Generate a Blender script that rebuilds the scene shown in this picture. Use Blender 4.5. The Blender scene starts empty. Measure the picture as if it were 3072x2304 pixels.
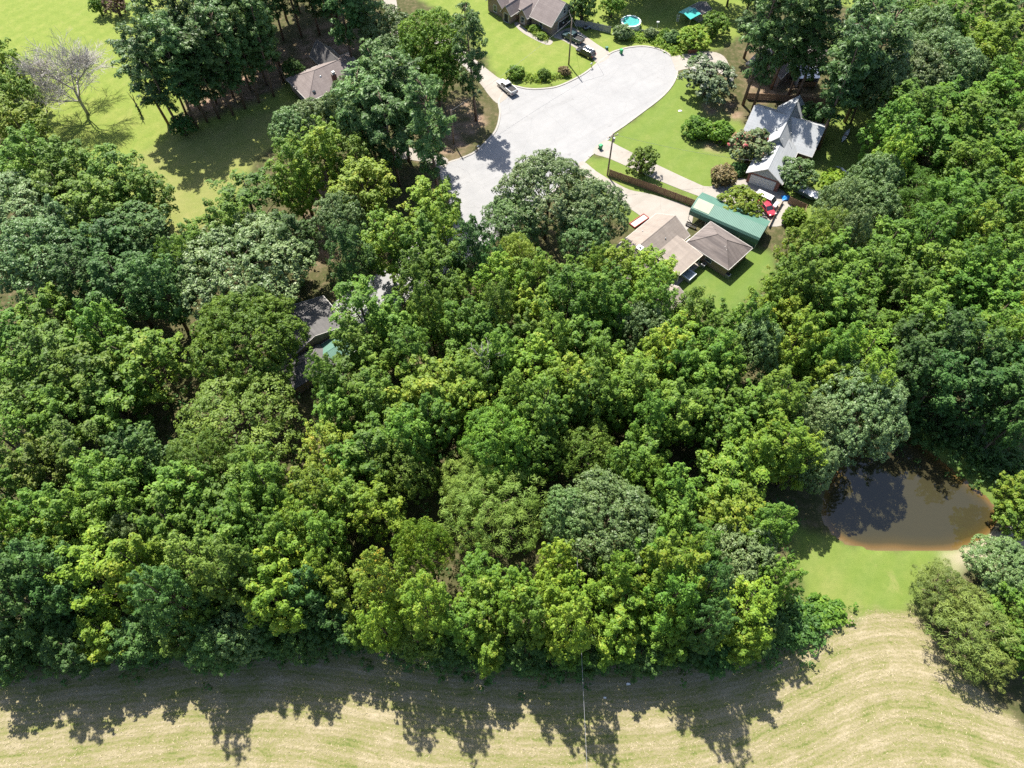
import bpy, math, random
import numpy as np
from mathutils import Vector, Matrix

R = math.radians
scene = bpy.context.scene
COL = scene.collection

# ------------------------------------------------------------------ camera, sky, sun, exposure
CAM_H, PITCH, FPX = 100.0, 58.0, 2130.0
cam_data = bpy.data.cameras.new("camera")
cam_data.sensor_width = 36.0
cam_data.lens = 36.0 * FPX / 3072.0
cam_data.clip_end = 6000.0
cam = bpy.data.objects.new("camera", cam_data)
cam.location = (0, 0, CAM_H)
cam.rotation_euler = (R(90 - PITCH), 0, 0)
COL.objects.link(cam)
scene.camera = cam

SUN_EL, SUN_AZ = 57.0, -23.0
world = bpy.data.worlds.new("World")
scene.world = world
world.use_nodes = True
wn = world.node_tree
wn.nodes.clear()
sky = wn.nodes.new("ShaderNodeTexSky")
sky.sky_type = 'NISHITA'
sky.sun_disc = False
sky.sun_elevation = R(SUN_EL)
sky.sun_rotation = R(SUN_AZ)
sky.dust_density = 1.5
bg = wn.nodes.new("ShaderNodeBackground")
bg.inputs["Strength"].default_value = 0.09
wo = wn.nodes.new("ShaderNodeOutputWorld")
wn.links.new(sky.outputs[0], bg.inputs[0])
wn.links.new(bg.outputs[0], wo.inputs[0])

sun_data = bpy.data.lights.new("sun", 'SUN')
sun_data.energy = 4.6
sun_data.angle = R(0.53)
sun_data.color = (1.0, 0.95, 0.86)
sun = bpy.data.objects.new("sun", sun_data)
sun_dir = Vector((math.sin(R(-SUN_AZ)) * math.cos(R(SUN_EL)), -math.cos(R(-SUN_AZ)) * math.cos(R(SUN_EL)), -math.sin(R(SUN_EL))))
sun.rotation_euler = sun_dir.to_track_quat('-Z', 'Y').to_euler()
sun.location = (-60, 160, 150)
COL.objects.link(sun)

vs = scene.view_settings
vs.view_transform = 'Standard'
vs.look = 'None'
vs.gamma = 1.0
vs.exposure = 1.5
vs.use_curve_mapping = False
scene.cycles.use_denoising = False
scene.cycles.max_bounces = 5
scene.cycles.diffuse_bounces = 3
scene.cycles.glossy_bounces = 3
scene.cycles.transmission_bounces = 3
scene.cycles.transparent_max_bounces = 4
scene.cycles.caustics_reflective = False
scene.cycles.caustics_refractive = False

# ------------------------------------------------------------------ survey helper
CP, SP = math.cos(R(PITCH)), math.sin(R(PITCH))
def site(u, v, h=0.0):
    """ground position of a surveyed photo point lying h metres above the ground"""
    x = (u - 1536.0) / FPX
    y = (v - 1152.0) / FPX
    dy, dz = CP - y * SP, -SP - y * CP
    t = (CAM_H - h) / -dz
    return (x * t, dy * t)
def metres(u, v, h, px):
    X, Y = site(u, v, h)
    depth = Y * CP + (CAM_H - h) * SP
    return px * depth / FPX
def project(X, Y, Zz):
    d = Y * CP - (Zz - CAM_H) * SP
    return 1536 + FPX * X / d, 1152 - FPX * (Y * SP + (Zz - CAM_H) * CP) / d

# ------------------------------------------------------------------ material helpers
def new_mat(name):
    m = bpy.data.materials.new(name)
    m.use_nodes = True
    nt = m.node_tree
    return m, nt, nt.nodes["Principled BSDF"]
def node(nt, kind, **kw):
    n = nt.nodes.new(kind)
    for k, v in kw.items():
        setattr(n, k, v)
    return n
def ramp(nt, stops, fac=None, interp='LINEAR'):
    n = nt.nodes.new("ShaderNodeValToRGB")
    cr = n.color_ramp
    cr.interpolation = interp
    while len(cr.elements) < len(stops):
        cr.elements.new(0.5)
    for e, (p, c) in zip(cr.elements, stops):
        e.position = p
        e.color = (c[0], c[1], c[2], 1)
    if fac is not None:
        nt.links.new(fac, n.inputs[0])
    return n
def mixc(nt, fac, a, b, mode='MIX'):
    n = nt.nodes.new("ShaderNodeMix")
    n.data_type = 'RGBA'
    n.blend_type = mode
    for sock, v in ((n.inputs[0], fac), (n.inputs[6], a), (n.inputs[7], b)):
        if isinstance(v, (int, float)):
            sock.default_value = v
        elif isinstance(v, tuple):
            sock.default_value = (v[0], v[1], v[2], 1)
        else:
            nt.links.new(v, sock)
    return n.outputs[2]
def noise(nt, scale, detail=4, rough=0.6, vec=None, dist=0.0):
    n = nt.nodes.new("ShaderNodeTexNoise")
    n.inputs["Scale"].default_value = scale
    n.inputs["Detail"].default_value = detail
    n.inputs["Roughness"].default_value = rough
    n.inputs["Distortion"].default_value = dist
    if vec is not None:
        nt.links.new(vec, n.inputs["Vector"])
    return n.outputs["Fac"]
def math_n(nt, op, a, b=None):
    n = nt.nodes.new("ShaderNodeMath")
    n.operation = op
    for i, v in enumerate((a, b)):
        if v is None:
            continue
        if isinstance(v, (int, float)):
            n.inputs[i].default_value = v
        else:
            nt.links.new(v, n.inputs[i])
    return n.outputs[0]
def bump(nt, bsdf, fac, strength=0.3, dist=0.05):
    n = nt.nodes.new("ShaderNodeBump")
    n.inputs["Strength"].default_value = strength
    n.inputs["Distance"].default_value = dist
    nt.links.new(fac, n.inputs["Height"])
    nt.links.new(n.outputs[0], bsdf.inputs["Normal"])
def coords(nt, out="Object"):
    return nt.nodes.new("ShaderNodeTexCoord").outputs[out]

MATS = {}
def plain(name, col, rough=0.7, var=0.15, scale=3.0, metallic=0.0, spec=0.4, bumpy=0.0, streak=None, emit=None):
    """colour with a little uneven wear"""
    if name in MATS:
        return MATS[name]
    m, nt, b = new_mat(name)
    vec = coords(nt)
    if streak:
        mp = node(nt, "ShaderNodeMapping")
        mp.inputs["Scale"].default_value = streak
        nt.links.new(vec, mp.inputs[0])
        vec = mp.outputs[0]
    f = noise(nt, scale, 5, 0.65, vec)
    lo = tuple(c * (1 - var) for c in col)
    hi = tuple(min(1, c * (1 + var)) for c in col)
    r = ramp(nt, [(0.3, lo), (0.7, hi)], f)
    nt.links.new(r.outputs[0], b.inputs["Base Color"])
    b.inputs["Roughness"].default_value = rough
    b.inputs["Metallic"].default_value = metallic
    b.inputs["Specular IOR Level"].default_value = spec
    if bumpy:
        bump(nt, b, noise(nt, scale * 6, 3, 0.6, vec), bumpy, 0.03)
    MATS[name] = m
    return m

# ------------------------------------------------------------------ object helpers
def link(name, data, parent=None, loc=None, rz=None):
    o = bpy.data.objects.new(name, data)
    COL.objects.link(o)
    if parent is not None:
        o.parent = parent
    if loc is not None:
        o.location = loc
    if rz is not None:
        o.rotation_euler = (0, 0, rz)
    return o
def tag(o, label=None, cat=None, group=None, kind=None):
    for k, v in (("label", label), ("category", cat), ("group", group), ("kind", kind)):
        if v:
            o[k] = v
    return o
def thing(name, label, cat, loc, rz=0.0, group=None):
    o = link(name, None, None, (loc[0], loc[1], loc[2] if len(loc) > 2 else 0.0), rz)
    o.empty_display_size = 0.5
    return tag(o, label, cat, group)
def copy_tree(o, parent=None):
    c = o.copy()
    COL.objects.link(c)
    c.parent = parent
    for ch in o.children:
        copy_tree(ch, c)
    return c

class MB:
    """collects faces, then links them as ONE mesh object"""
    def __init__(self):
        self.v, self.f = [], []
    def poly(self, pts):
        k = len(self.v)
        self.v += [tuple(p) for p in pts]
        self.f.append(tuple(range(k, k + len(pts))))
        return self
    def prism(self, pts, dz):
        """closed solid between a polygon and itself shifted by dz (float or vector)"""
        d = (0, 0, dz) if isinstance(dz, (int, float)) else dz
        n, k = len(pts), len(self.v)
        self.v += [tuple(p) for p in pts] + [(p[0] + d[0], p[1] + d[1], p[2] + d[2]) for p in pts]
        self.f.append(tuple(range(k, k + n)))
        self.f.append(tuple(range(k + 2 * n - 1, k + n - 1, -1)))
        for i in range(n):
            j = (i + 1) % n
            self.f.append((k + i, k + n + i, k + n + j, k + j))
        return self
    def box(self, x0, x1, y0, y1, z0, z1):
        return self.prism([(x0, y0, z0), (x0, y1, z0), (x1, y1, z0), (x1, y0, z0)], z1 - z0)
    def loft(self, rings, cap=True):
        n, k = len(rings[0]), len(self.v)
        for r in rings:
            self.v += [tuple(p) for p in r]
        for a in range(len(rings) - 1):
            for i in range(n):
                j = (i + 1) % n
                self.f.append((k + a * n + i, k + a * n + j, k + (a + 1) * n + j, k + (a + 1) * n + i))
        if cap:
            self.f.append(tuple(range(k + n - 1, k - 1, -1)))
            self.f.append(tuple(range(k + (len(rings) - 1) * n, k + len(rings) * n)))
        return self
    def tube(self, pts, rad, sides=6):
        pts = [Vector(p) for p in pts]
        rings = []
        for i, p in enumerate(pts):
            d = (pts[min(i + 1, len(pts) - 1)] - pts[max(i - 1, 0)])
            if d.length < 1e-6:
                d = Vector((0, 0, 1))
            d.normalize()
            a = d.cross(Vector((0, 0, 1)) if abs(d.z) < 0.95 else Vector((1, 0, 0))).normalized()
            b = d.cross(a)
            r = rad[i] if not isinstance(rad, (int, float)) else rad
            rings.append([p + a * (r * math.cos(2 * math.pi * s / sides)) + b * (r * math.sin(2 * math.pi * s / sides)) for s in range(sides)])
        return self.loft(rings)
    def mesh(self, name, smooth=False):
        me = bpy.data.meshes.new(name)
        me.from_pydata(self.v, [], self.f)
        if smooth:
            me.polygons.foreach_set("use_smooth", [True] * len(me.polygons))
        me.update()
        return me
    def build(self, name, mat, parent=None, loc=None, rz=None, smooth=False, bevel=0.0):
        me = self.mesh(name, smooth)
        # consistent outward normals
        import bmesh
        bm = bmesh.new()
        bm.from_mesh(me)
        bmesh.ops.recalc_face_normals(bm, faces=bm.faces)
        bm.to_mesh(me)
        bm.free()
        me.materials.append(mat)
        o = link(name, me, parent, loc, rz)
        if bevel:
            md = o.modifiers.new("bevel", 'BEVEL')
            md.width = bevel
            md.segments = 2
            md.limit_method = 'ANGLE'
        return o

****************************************

• **REQUIRED TASK**: Quote, please, every line of the material above from its start through the line that has "scene.camera = cam", reproducing the words exactly and dropping any images.

• **TASK ANSWER**:
Generate a Blender script that rebuilds the scene shown in this picture. Use Blender 4.5. The Blender scene starts empty. Measure the picture as if it were 3072x2304 pixels.
import bpy, math, random
import numpy as np
from mathutils import Vector, Matrix

R = math.radians
scene = bpy.context.scene
COL = scene.collection

# ------------------------------------------------------------------ camera, sky, sun, exposure
CAM_H, PITCH, FPX = 100.0, 58.0, 2130.0
cam_data = bpy.data.cameras.new("camera")
cam_data.sensor_width = 36.0
cam_data.lens = 36.0 * FPX / 3072.0
cam_data.clip_end = 6000.0
cam = bpy.data.objects.new("camera", cam_data)
cam.location = (0, 0, CAM_H)
cam.rotation_euler = (R(90 - PITCH), 0, 0)
COL.objects.link(cam)
scene.camera = cam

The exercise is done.